In a further twist, the South Ossetian population had to return to the polls again on Sunday, this time to elect a government to represent them in Russia. Voters in the breakaway region, the majority of whom hold Russian citizenship, cast their ballots in the elections for the State Duma, Russia's lower house of parliament. A day earlier, Jioeva's supporters were called on to turn out at the polling stations and to vote for Russia's ruling party United Russia in order to demonstrate that the protesters "stand beside Russia." On the eve of the Duma elections, Anatoly Barankevich, former defense minister of South Ossetia, and now one of the opposition leaders to Kokoity, called on Jioeva's supporters to vote for United Russia and thereby try to win Russian Prime Minister Vladimir Putin’s sympathy.
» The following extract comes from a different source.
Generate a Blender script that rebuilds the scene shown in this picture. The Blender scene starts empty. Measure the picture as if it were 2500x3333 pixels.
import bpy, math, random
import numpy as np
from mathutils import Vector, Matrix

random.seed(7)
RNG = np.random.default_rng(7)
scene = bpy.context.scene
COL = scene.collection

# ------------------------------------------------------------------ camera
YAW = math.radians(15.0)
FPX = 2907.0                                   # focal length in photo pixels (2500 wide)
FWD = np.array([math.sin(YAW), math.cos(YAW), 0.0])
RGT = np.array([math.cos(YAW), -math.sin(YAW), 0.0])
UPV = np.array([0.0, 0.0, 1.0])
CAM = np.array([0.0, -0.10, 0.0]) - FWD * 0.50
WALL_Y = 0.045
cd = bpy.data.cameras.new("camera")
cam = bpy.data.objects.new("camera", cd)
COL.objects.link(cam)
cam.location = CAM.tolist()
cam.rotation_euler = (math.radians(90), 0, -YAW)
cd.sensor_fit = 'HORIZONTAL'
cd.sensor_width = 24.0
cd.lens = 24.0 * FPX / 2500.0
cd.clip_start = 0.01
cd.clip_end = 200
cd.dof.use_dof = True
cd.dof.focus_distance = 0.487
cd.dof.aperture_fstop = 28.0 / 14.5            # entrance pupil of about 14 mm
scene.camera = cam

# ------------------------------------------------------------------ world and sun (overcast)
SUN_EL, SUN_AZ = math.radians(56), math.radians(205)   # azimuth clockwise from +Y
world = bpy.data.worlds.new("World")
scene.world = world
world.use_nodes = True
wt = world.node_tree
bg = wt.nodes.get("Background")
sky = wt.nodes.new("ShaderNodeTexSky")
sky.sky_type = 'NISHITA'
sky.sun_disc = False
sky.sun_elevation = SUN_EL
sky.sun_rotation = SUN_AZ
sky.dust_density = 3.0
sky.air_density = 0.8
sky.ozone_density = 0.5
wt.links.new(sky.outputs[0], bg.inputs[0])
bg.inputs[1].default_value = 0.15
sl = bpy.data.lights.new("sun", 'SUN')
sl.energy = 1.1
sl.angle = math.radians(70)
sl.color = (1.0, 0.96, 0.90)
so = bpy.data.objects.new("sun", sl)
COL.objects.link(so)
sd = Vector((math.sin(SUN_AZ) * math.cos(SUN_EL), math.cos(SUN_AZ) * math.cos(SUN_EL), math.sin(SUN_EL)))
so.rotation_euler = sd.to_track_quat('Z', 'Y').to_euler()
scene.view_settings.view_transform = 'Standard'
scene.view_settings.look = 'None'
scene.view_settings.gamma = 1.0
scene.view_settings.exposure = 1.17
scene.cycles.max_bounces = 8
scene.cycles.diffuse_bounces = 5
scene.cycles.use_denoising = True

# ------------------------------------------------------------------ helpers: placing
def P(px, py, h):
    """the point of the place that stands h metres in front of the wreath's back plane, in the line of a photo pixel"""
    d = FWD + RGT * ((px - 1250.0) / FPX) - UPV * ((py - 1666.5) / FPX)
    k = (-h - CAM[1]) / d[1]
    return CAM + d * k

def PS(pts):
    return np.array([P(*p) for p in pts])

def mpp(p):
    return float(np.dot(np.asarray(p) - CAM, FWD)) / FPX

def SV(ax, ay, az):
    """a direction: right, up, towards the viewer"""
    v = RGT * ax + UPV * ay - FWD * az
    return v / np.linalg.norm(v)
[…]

Barankevich’s strategic call was opportunistic but so far fruitless.

The rallies in South Ossetia have lasted surprisingly long given in autocratic nature of the political regime there. Apparently, the Kremlin has been preoccupied with its own election processes. But with the Duma elections out of the way, it is not clear in what ways the Kremlin might now end the Tskhinvali stand off and continue what it believes are “democratic reforms” in the unrecognized state of South Ossetia.